▸ **Objective**:
Go through the data below. List every line that holds the word "picture".
-- Material start --
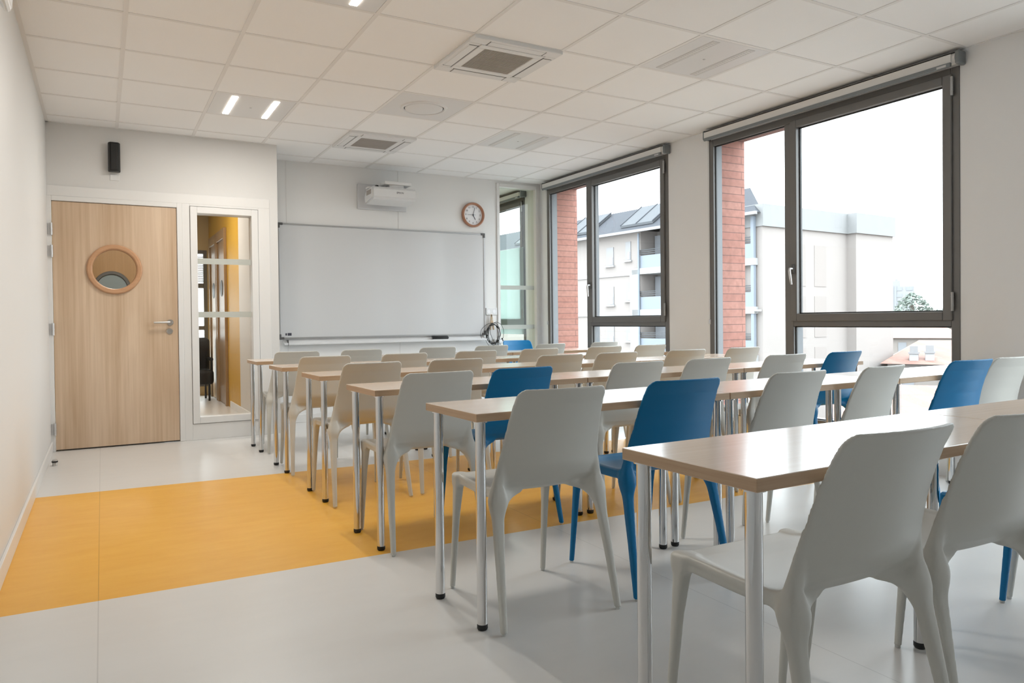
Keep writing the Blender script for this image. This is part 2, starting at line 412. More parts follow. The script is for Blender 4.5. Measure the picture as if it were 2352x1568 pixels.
# light panels
LEDW = 4.2
def led_panel(i, j, on, label, group=None, n_hall=False):
    a0, a1, c0, c1 = cell(i, j); cx, cy = (a0+a1)/2, (c0+c1)/2
    t = empty('ceiling_light', (cx, cy, ZC))
    tag(t, label, 'ceiling light', group)
    b = MB()
    b.box(-.288, .288, -.288, .288, .0, .02, .003, 1)
    b.box(-.28, .28, -.28, .28, .02, .06)
    fr = b.build('light_housing', M['plast'], t)
    for s in (-.15, .15):
        b = MB()
        if on:
            b.box(s-.022, s+.022, -.25, .25, -.003, .004, .002, 1)
            o = b.build('light_strip', M['led'], t)
            l = bpy.data.lights.new('led_light', 'AREA'); l.shape = 'RECTANGLE'; l.size = .04; l.size_y = .49
            l.energy = LEDW*(1.8 if n_hall else 1); l.color = (1.0, .965, .905)
            lo = bpy.data.objects.new('led_light', l); COL.objects.link(lo); lo.parent = t; lo.location = (s, 0, -.006)
        else:
            b.box(s-.03, s+.03, -.26, .26, -.0025, .004, .002, 1)
            o = b.build('light_louvre', M['ledoff'], t)
            b = MB()
            for k in range(24): b.box(s-.014, s+.014, -.235+k*.02, -.235+k*.02+.008, -.004, -.002)
            b.build('louvre_slots', M['grid'], o)
    b = MB(); b.cyl((0, 0, -.003), (0, 0, .003), .008, n=16); b.build('sensor', M['plastg'], t, sm=True)
    return t
led_panel(1, 4, True, 'lit ceiling light panel with two glowing strips near the speaker wall')
led_panel(1, 0, True, 'lit ceiling light panel cut by the top edge of the picture')
led_panel(1, -4, False, 'unlit ceiling light panel at the back of the room over the viewer, on the left')
led_panel(5, -4, False, 'unlit ceiling light panel at the back of the room over the viewer, on the right')
led_panel(5, 0, False, 'unlit ceiling light panel near the nearest window')
led_panel(5, 4, False, 'unlit ceiling light panel in front of the whiteboard')
led_panel(0, 9, True, 'added unseen ceiling light panel brightening the corridor', None, True)  # added lamp, out of view, to brighten the corridor
led_panel(4, 9, True, 'lit ceiling light panel in the next room')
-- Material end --
▸ **Written response**:
Keep writing the Blender script for this image. This is part 2, starting at line 412. More parts follow. The script is for Blender 4.5. Measure the picture as if it were 2352x1568 pixels.
led_panel(1, 0, True, 'lit ceiling light panel cut by the top edge of the picture')